Opération d’amélioration de l’habitatDe son côté, Etienne Lejeune affirme que la « relance du logement va devenir la priorité absolue de la communauté de communes pour les dix années à venir ». L’édile indique que l’intercommunalité lancera cette année une Opération programmée d’amélioration de l’habitat (OPAH) « avec des moyens conséquents, en travaillant avec la Région et l’État ».
L’objectif, selon le président de la Com-com ? « Inciter les propriétaires bailleurs à rénover leurs logements en les accompagnant financièrement. » Et ce en leur permettant de bénéficier d’aides « plus importantes que ce que permet habituellement la loi ». L’idée est également de pousser les personnes à louer ou à vendre leurs biens en instaurant une taxe sur les logements vacants.

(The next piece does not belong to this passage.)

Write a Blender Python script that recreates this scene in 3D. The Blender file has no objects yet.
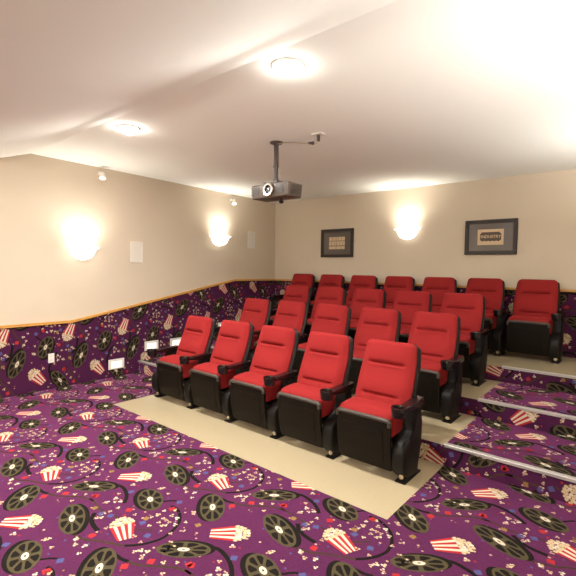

En attendant, les jeunes locataires font état d’une certaine résignation. « Il y a parmi nous une forme d’acceptation des difficultés liées à l’habitat, confesse Julien. Les appartements que nous pouvons louer ici ne sont pas parfaits, mais les loyers sont bien moins chers qu’à Paris et les surfaces sont bien plus grandes. »
Souvent amenés à déménager dans une grande ville après leur passage en Creuse, les étudiants de Raymond-Loewy seront sans doute confrontés à des problématiques d’autres natures, en lien avec le logement, dans la suite de leurs parcours…
Des chambres louées par Creusalis. Actuellement, Creusalis, Office public de l’habitat de la Creuse, est le seul organisme à proposer des logements spécifiquement dédiés à des étudiants à La Souterraine. Six chambres sont accessibles à ce public, dans le quartier du Puycharraud, près du lycée Raymond-Loewy, selon « les mêmes conditions de ressources que les autres logements sociaux », informe Ronan Rabot, directeur des ressources internes de Creusalis. Ces chambres sont louées meublées contre 261,64 euros mensuels, charges comprises (électricité, chauffage, eau, wifi). Toutes sont équipées de lavabos. Mais douches, WC et cuisine se trouvent dans des espaces communs. Les locataires partagent également deux réfrigérateurs, un four micro-ondes, un lave-linge, un sèche-linge ou encore un téléviseur.
François Delotte
(1) La personne interrogée n’a pas souhaité que son nom de famille soit mentionné dans l’article.(2) Centre régional des œuvres universitaires et scolaires.